───── Material

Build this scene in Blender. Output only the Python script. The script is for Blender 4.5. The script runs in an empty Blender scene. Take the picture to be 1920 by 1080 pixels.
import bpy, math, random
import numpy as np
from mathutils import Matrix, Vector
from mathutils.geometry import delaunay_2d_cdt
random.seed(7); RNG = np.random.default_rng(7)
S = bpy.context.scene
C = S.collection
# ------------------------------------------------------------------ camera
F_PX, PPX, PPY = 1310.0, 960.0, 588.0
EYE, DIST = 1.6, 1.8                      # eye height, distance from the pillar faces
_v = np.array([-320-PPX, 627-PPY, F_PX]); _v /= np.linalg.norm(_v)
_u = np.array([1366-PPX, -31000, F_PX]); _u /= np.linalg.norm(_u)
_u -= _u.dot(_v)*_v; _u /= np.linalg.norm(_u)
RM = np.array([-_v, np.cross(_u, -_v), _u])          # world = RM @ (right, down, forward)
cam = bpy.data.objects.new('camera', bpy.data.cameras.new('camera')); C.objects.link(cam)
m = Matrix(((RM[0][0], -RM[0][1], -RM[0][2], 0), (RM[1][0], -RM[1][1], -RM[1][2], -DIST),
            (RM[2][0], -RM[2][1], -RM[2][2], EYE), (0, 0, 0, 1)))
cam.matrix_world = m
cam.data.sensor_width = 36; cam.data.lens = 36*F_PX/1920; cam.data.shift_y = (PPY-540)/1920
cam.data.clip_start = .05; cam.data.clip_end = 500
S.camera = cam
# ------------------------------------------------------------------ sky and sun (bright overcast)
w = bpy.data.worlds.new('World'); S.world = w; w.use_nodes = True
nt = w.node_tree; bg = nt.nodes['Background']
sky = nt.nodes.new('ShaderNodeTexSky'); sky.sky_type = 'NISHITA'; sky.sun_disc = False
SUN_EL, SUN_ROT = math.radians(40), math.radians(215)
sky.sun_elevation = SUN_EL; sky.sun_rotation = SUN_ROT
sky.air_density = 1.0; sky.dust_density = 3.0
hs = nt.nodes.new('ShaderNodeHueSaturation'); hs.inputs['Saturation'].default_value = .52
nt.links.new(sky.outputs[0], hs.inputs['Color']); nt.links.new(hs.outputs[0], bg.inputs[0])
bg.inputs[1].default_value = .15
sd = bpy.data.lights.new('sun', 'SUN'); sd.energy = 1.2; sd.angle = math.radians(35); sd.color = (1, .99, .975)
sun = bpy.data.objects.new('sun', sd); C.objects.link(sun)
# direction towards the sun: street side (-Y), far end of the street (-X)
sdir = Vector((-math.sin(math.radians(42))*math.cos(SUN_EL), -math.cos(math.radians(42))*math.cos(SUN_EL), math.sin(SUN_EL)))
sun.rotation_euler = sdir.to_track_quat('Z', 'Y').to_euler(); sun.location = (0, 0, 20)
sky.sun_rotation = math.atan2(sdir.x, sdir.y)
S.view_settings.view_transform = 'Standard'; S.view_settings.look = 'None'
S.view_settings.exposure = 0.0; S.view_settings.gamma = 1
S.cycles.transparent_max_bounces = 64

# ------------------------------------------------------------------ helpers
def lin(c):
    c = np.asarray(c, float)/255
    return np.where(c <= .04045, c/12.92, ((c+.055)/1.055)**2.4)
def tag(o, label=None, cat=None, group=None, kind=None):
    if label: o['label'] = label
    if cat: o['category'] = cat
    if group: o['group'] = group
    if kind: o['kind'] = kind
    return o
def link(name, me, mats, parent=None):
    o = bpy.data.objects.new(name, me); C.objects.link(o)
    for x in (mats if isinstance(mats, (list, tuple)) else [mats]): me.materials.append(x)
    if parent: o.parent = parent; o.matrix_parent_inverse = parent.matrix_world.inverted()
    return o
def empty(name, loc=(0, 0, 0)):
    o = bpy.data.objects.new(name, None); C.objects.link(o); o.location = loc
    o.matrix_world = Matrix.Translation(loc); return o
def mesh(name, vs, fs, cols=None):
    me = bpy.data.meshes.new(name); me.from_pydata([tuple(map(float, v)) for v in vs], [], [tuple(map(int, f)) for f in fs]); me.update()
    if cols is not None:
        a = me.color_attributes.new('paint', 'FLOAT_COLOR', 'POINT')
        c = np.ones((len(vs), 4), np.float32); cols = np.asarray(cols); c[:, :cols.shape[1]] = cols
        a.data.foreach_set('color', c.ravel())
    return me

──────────

# Task objective
Each line in the material above must be retyped without alteration.

# Solved problem
Build this scene in Blender. Output only the Python script. The script is for Blender 4.5. The script runs in an empty Blender scene. Take the picture to be 1920 by 1080 pixels.
import bpy, math, random
import numpy as np
from mathutils import Matrix, Vector
from mathutils.geometry import delaunay_2d_cdt
random.seed(7); RNG = np.random.default_rng(7)
S = bpy.context.scene
C = S.collection
# ------------------------------------------------------------------ camera
F_PX, PPX, PPY = 1310.0, 960.0, 588.0
EYE, DIST = 1.6, 1.8                      # eye height, distance from the pillar faces
_v = np.array([-320-PPX, 627-PPY, F_PX]); _v /= np.linalg.norm(_v)
_u = np.array([1366-PPX, -31000, F_PX]); _u /= np.linalg.norm(_u)
_u -= _u.dot(_v)*_v; _u /= np.linalg.norm(_u)
RM = np.array([-_v, np.cross(_u, -_v), _u])          # world = RM @ (right, down, forward)
cam = bpy.data.objects.new('camera', bpy.data.cameras.new('camera')); C.objects.link(cam)
m = Matrix(((RM[0][0], -RM[0][1], -RM[0][2], 0), (RM[1][0], -RM[1][1], -RM[1][2], -DIST),
            (RM[2][0], -RM[2][1], -RM[2][2], EYE), (0, 0, 0, 1)))
cam.matrix_world = m
cam.data.sensor_width = 36; cam.data.lens = 36*F_PX/1920; cam.data.shift_y = (PPY-540)/1920
cam.data.clip_start = .05; cam.data.clip_end = 500
S.camera = cam
# ------------------------------------------------------------------ sky and sun (bright overcast)
w = bpy.data.worlds.new('World'); S.world = w; w.use_nodes = True
nt = w.node_tree; bg = nt.nodes['Background']
sky = nt.nodes.new('ShaderNodeTexSky'); sky.sky_type = 'NISHITA'; sky.sun_disc = False
SUN_EL, SUN_ROT = math.radians(40), math.radians(215)
sky.sun_elevation = SUN_EL; sky.sun_rotation = SUN_ROT
sky.air_density = 1.0; sky.dust_density = 3.0
hs = nt.nodes.new('ShaderNodeHueSaturation'); hs.inputs['Saturation'].default_value = .52
nt.links.new(sky.outputs[0], hs.inputs['Color']); nt.links.new(hs.outputs[0], bg.inputs[0])
bg.inputs[1].default_value = .15
sd = bpy.data.lights.new('sun', 'SUN'); sd.energy = 1.2; sd.angle = math.radians(35); sd.color = (1, .99, .975)
sun = bpy.data.objects.new('sun', sd); C.objects.link(sun)
# direction towards the sun: street side (-Y), far end of the street (-X)
sdir = Vector((-math.sin(math.radians(42))*math.cos(SUN_EL), -math.cos(math.radians(42))*math.cos(SUN_EL), math.sin(SUN_EL)))
sun.rotation_euler = sdir.to_track_quat('Z', 'Y').to_euler(); sun.location = (0, 0, 20)
sky.sun_rotation = math.atan2(sdir.x, sdir.y)
S.view_settings.view_transform = 'Standard'; S.view_settings.look = 'None'
S.view_settings.exposure = 0.0; S.view_settings.gamma = 1
S.cycles.transparent_max_bounces = 64

# ------------------------------------------------------------------ helpers
def lin(c):
    c = np.asarray(c, float)/255
    return np.where(c <= .04045, c/12.92, ((c+.055)/1.055)**2.4)
def tag(o, label=None, cat=None, group=None, kind=None):
    if label: o['label'] = label
    if cat: o['category'] = cat
    if group: o['group'] = group
    if kind: o['kind'] = kind
    return o
def link(name, me, mats, parent=None):
    o = bpy.data.objects.new(name, me); C.objects.link(o)
    for x in (mats if isinstance(mats, (list, tuple)) else [mats]): me.materials.append(x)
    if parent: o.parent = parent; o.matrix_parent_inverse = parent.matrix_world.inverted()
    return o
def empty(name, loc=(0, 0, 0)):
    o = bpy.data.objects.new(name, None); C.objects.link(o); o.location = loc
    o.matrix_world = Matrix.Translation(loc); return o
def mesh(name, vs, fs, cols=None):
    me = bpy.data.meshes.new(name); me.from_pydata([tuple(map(float, v)) for v in vs], [], [tuple(map(int, f)) for f in fs]); me.update()
    if cols is not None:
        a = me.color_attributes.new('paint', 'FLOAT_COLOR', 'POINT')
        c = np.ones((len(vs), 4), np.float32); cols = np.asarray(cols); c[:, :cols.shape[1]] = cols
        a.data.foreach_set('color', c.ravel())
    return me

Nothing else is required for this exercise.